If you are like me, it is easy to become preoccupied with
the past, with certain events, until the memories are intertwined in the
present and your everyday life until it becomes more and more difficult to
separate the past and present, and let that moment go and move forward. We become focused on those past events, with
what has already happened, which makes it very hard to focus on the
future. We keep looking for ways to
change things and move to a better, happier place, yet we don’t let go of what
is holding us back. Clinging to the past
only keeps us there and restricts our happiness.
I can clearly acknowledge that I am clinging to the “past
event” of being demoted and the feelings leading up to and surround this
event. I am very much aware of my
feelings being projected and affecting how I not only function at work, but at
home as well. I am walling myself off at
work, “hiding out”, not engaging as much as I normally would, and basically going
into self-protect mode.
My home life is affected as well. Take the other night for instance, I was
spending some rare quality time with my boyfriend and became offended by
something I perceived he did (or didn't do), something I would normally not
have even noticed or put much weight behind, but yet that night it bothered me,
a lot. Now let me say this, my boyfriend
and I get along very well, we almost never disagree or have had a fight in
three years, so for me to get upset is very unusual. When I realized what I was doing I couldn't stop crying and all I could say was “I’m sorry, ever since this stupid demotion
I question everything and everyone, even you, and I know who you are, love you and
trust you, and I still question. I feel like my life is spiraling out of
control.”
This revelation caused me to pause. I do NOT want to allow this woman who
targeted me and eventually got me demoted to win, and I do NOT want this single
event in my life to take over and control my thoughts and actions forever. I know that there are moments and days that
are worse than others, and I know that there will continue to be those moments,
but, as I've already said, there are much worse things than being demoted. So why do I feel so demoralized? So defeated?
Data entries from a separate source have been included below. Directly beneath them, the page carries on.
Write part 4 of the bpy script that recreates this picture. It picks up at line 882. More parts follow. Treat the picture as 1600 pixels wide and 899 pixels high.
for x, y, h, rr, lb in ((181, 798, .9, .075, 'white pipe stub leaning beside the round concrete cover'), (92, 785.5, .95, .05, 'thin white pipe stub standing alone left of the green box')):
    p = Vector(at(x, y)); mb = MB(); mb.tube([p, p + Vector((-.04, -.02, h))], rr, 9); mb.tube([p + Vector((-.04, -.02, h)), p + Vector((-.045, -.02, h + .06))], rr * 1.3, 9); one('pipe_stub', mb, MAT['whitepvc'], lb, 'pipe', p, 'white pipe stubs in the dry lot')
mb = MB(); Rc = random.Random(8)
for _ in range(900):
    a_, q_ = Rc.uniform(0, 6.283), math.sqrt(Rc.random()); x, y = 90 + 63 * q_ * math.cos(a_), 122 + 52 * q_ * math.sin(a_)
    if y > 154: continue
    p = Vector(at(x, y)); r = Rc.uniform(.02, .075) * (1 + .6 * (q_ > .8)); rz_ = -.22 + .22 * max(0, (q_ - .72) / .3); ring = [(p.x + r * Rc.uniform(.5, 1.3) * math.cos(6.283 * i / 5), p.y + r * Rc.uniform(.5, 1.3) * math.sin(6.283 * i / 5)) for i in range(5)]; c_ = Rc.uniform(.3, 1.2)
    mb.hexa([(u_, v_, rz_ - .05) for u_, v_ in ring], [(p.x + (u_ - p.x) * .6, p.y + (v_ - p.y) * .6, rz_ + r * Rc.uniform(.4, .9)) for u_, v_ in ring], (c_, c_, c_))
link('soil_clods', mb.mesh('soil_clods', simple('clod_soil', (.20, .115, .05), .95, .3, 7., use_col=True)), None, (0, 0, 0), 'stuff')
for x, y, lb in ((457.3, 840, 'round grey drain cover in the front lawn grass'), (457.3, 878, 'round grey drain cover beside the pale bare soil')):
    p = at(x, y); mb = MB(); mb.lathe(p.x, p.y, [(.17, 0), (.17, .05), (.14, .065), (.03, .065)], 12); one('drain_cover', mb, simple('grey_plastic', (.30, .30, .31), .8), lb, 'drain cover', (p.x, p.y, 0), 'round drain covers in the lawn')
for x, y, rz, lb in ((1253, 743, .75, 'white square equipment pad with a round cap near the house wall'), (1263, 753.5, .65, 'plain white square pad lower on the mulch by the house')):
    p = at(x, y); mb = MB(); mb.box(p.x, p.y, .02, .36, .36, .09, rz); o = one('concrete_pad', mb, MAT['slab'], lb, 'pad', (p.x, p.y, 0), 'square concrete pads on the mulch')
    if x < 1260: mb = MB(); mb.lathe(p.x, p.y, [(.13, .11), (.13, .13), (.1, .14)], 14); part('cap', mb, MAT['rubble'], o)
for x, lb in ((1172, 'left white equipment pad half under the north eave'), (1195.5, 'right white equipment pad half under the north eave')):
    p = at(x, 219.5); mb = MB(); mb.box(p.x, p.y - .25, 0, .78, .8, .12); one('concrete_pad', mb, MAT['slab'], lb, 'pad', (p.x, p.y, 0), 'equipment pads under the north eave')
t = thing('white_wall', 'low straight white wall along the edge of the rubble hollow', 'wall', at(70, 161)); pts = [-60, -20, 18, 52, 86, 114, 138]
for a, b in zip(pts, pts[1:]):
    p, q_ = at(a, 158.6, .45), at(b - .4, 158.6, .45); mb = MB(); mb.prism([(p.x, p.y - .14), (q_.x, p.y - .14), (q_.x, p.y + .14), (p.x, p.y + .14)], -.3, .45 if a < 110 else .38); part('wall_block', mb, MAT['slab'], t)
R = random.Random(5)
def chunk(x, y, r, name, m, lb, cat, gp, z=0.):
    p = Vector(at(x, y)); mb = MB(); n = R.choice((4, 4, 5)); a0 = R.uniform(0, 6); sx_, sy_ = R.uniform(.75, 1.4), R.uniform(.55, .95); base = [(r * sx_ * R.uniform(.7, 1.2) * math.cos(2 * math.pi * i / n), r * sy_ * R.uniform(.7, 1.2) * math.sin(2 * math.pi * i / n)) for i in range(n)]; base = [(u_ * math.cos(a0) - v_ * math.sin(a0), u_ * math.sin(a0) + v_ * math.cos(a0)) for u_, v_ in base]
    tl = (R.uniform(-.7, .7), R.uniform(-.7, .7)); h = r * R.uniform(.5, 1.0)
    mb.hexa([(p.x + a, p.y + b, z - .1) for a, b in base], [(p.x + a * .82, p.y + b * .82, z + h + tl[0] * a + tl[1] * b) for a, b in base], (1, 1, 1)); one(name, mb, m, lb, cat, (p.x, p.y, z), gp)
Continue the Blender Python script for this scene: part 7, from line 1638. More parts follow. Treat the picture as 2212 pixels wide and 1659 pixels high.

So beat up? So…small? Well that is what I am hoping to examine and
discover by journaling and exploring my feelings. It’s helped me in the past, and I’m hopeful
it will help me now.
So right now what I want to do is pause, think about this
experience, let it sink in, let me feel my emotions, let those emotions bloom,
produce fruit, harvest, drop from the tree, then wither, die, and blow away
into the past and stay there. I want to
learn from this experience, come to know it better, but I also want go forward. I don’t want to stay in the place of being
upset and suspicious. I want to trust
and love and live fully in the present.